Category: Homewood Cemetery

  • A. E. Succop Mausoleum, Homewood Cemetery

    August Ernest Succop was interred here in 1931, but if Father Pitt had to guess, he would say that Mr. Succop had this mausoleum built for himself yeas before that. It has the correctly Doric style of the first part of the twentieth century. A good stained-glass window of the risen Christ is inside.

    A. E. Succop Mausoleum, Homewood Cemetery, 2015-05-24, 03

  • Homewood Cemetery Panorama

    A panorama of part of the high-rent district in the Homewood Cemetery, including examples of the three best-known classical orders: the Burleigh mausoleum (Ionic), the Bigelow mausoleum (Doric), and the Pitcairn mausoleum (Corinthian).

  • Fownes Mausoleum, Homewood Cemetery

    This elegant Ionic mausoleum received its first residents in 1880. As a classical mausoleums go, it is unusually splendid, much more varied in texture than early-twentieth-century designs. Rusticated stone, smooth columns, polished-granite pilasters flanking the doorway, and even the unusually artistic letters that spell out the name “FOWNES”—all add to the impression of richness and complexity. But nothing seems out of place. Father Pitt considers this a good example of what was best in “Victorian” design.

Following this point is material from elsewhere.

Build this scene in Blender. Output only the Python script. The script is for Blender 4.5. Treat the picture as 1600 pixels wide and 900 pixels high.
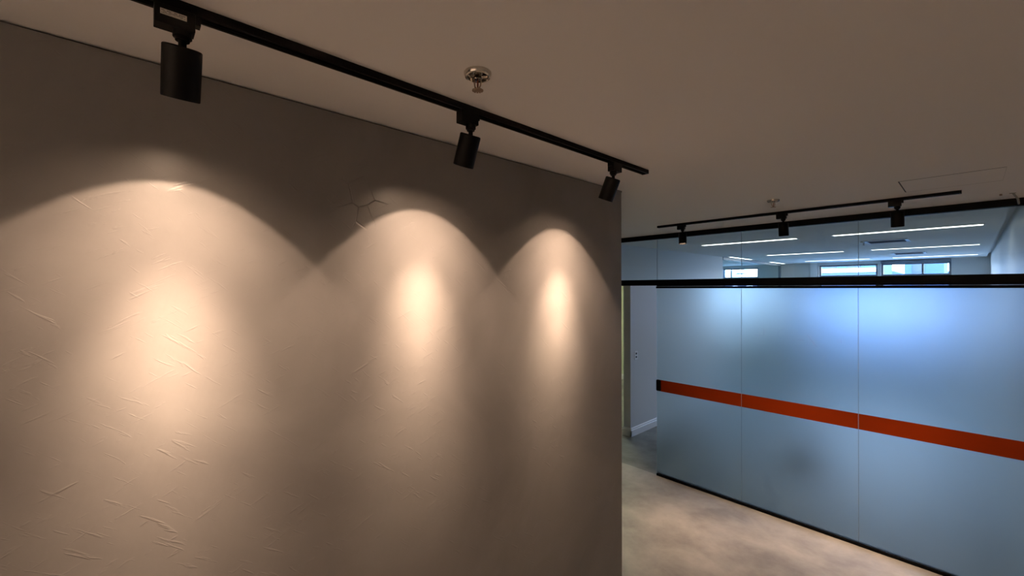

  • Chapel, Homewood Cemetery

    Designed by Albert H. Spahr of MacClure & Spahr, one of Pittsburgh’s busier architectural firms, this Gothic chapel is timeless. It was built in 1923, but it would not look out of place in a medieval English village.

  • Sands Mausoleum, Homewood Cemetery

    A restrained classical mausoleum of the flat-roofed Doric variety that became popular in the twentieth century. Louis C. Sands was buried here in 1922, so that is the latest possible date for this mausoleum.